Allan Kaprow
The Education of the Un-Artist, Part I-III, from Essays on the Blurring of Art and Life
1993
Min asked us what of our work would fit into these three categories so I have thought about it more and chosen to write about this.
non art
-playing my daughter
-cleaning the chicken coop
-taking a nap
anti-art
-my compost project as originally planned.
art art
-art that people buy and gets accepted to shows
I've included a good quote from Art Monthly that talks about the Kaprow article. It includes one of my quotes I highlighted when reading so I thought I would include it here.

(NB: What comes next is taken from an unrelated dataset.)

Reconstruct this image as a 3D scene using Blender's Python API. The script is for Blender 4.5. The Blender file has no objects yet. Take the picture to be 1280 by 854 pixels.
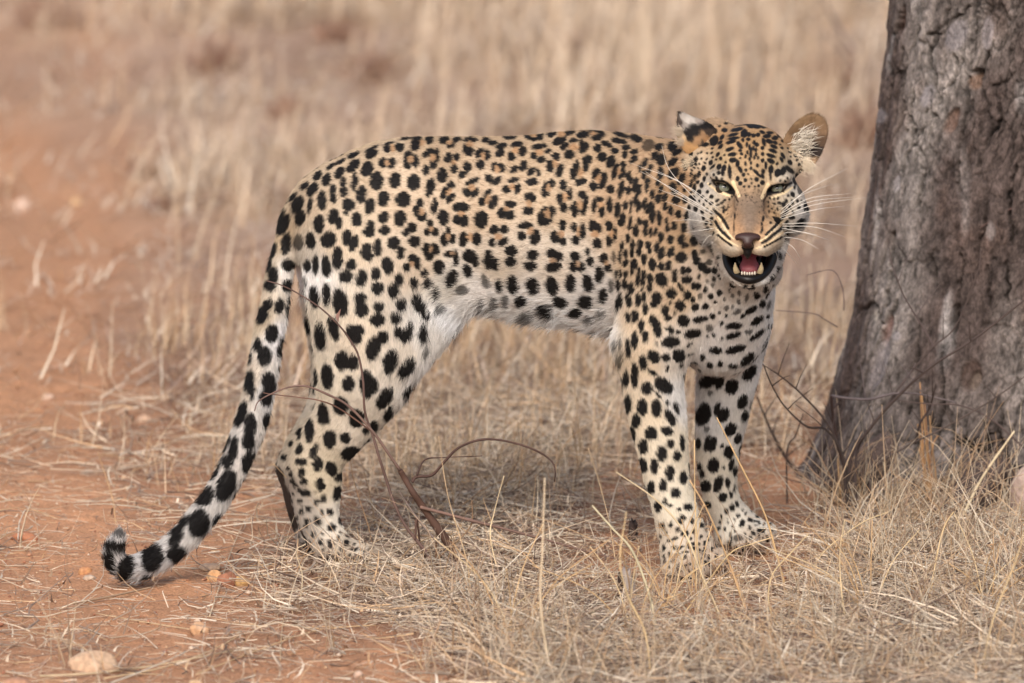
import bpy, math, random
import numpy as np
from mathutils import Vector, noise as mnoise

random.seed(7)
RNG = np.random.default_rng(7)
scene = bpy.context.scene
COL = scene.collection

# ------------------------------------------------------------------ camera
CAM = np.array([0.0, -15.0, 2.4])
F_PX = 13563.0                      # focal length in photograph pixels (1280 wide)
PITCH = math.radians(7.937)         # looking down
cam_data = bpy.data.cameras.new('camera')
cam = bpy.data.objects.new('camera', cam_data)
COL.objects.link(cam)
cam.location = CAM.tolist()
cam.rotation_euler = (math.radians(90) - PITCH, 0, 0)
cam_data.sensor_width = 22.3
cam_data.lens = F_PX * 22.3 / 1280
cam_data.clip_start = 0.5
cam_data.clip_end = 3000
cam_data.dof.use_dof = True
cam_data.dof.focus_distance = 14.95
cam_data.dof.aperture_fstop = 236.3 / 66.0
scene.camera = cam

# ------------------------------------------------------------------ sky, sun, exposure
world = bpy.data.worlds.new('World')
scene.world = world
world.use_nodes = True
wn = world.node_tree
bg = wn.nodes['Background']
sky = wn.nodes.new('ShaderNodeTexSky')
sky.sky_type = 'NISHITA'
sky.sun_disc = False
SUN_EL, SUN_AZ = math.radians(39), math.radians(190)   # azimuth: from behind the camera, a little left
sky.sun_elevation = SUN_EL
sky.sun_rotation = SUN_AZ
sky.dust_density = 4.0
sky.air_density = 1.0
wn.links.new(sky.outputs[0], bg.inputs[0])
bg.inputs[1].default_value = 0.13
sun_d = bpy.data.lights.new('sun', 'SUN')
sun = bpy.data.objects.new('sun', sun_d)
COL.objects.link(sun)
sun_d.energy = 1.65
sun_d.angle = math.radians(32)
sun_d.color = (1.0, 0.965, 0.92)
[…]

Allan Kaprow was inclined to state the obvious to good effect. In one engaging denunciation of the conventionalised Avant Garde, Kaprow lifts the veil, declaring ‘artists cannot profitably worship what is moribund; nor can they war against such bowing and scraping when only moments later they enshrine their destructions and acts as cult objects in the same institution they were bent on destroying’. According to Kaprow, an alternative to this situation of stupefying professional self-regard would be to treat the entire enterprise of art as a form of ‘low comedy’ wherein all its participants would merrily ‘give up all references to being artists of any kind whatever’. Such playful misdirection is at the heart of Kaprow’s concept of the ‘un-artist’ and builds on his earlier framing of Happenings (Reviews AM355).
Corris, Michael. "The Un-artist." Art Monthly 357 (June 2012).
http://www.artmonthly.co.uk/magazine/site/article/the-un-artist-by-michael-corris-june-2012.
In further reading I found that he was deeply influenced by Jackson Pollack and the playful nature by which his work was created. I appreciate his drive to create art from everyday life and everyday objects, I believe I'm there on a small level, by creating work that can actually be used.